I'm so thankful of the camera. Without it I would stay my course and keep the head down. But it challenges me to set off and explore, to make that single three foot trench that stretches off into the distance. To see what wilderness a modern city can become, chuckling like a kid from inside my hood.















Thanks fellas.

Thursday, 25 November 2010

Alternative Processing


Today was a special day indeed, listen in...

I've not done a great measure of grumbling over the last while, but it would only be to spite how hard the last few months have been. This semester of photography school: hells bells. The plate has been full for everyone. And no amount of all night labouring can scratch the scales, the work keeps coming. It has been fast paced and massively technology driven, streamlining our image capture resources, which is why 

-cue circus music (and jugglers)-

we've had to get back in the darkroom.

Our module seeks to turn our deft, keystroke fingers to the craft of alternative image making. I feel a bit "Ta-Daa" about it all, its so out of place with the pace of the year.
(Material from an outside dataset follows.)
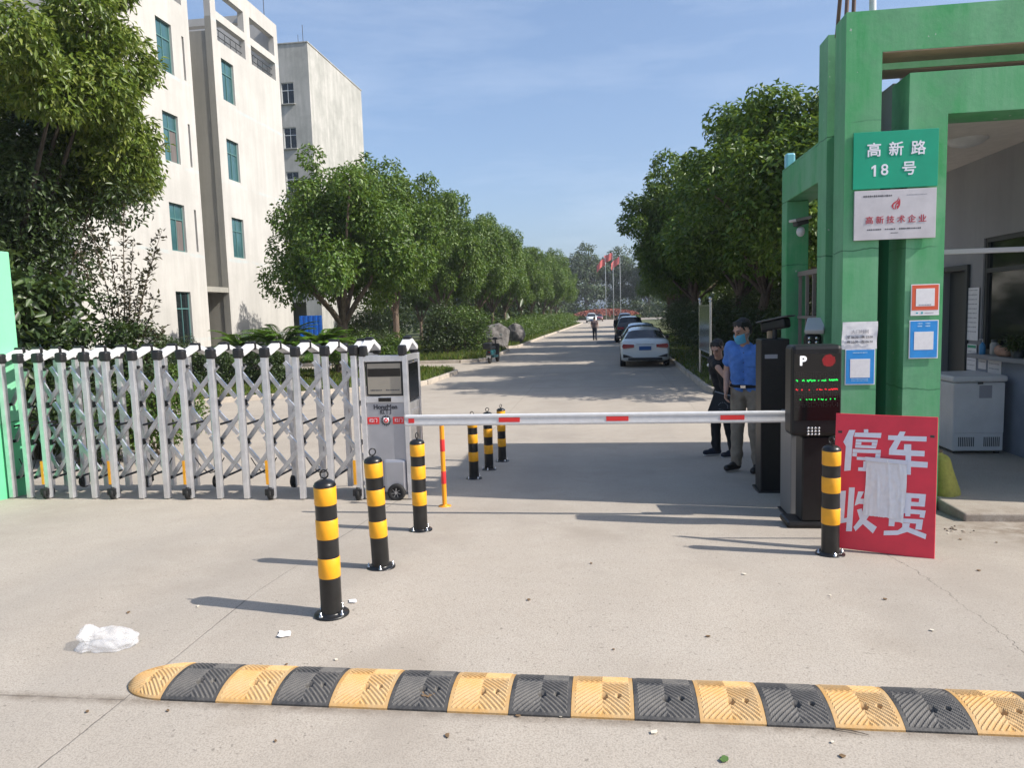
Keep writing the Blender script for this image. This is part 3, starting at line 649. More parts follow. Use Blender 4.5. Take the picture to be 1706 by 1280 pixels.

It involved no less than 8 hours standing in the same place, swilling chemical compounds, mincing pigments and teasing out a trace of an image from our sodden papers through our tear welled eyes. If this post was a DVD it would have a huge out-takes section with us slipping on each others prints and falling head first into the wet sinks (that circus music again) Today was a great day for that old familiar feeling of patience.

Alternative processing is a   s  l  o  w  process, it is designed with pain in mind. But when there's nothing on the cards but patience odd, fun things start to happen. You stop rushing about, music come on, someone opens a bag of bombay mix, you stick meticulously to one print for an hour getting it perfect - its all your favourite things all of a sudden. And i have 3 prints to show. 3 fabulously flawed creatures. Like 3 children of my own, and just like the dream child, one of them is a t-shirt.




Choo Choo, the cyanotrain.

Saturday, 20 November 2010

Cross country


East district league cross country today. Out in the hills. And the wind. A ceaseless sky, heavy and low, searching the hilltops. Its vapour working on our every stitch of clothes. A pervasive, backwards dampness. And meanwhile...

Lumbering bodies, the great migration of a some great species. A herd of lycra and numbers. Limbs lank and soaking. The march forward, as in a dream.








Yeah, wrong way Karen.

Thursday, 11 November 2010

Breaking Convention 2010


I was asked to shoot Edinburgh's Breakin's Convention '10 this week. A success and a class act at once. I'm not going to lower myself by trying to come over all "street", but it was really inspiring to see such a tight core of local talent throwing down for hundreds of spectators.


Since I am running up a tab on sports photography at the moment, breaking tied in perfectly. Perfectly in that it was pure challenge. Whirling, addidas limbs. That's what I saw. I'm a little relieved my camera could slow things down a bit but even still- wild blinding speed! The theatre had a temporary checker floor in for the festival (giant chess style) which was held by local breakers, MC Tony Thrills, a score of awesome DJ's , beatboxers and a wicked drummer, and if it wasn't a celebration of looking a bit silly, it was one helluva celebration of youth. Gals and guys from 7+ all got to show their style and got timed in to the beat. Young boys being young boys couldn't get enough attention, I guess its something we never grow out of.

Brought me back to the old days when i was once hip and with it. And the beauty of break dancing is no matter how much of a cynical, youthless despot you are, you can't help but be compelled and want to join in! So shake out your tracksuit pantaloons and  commend your accomplices. Wording!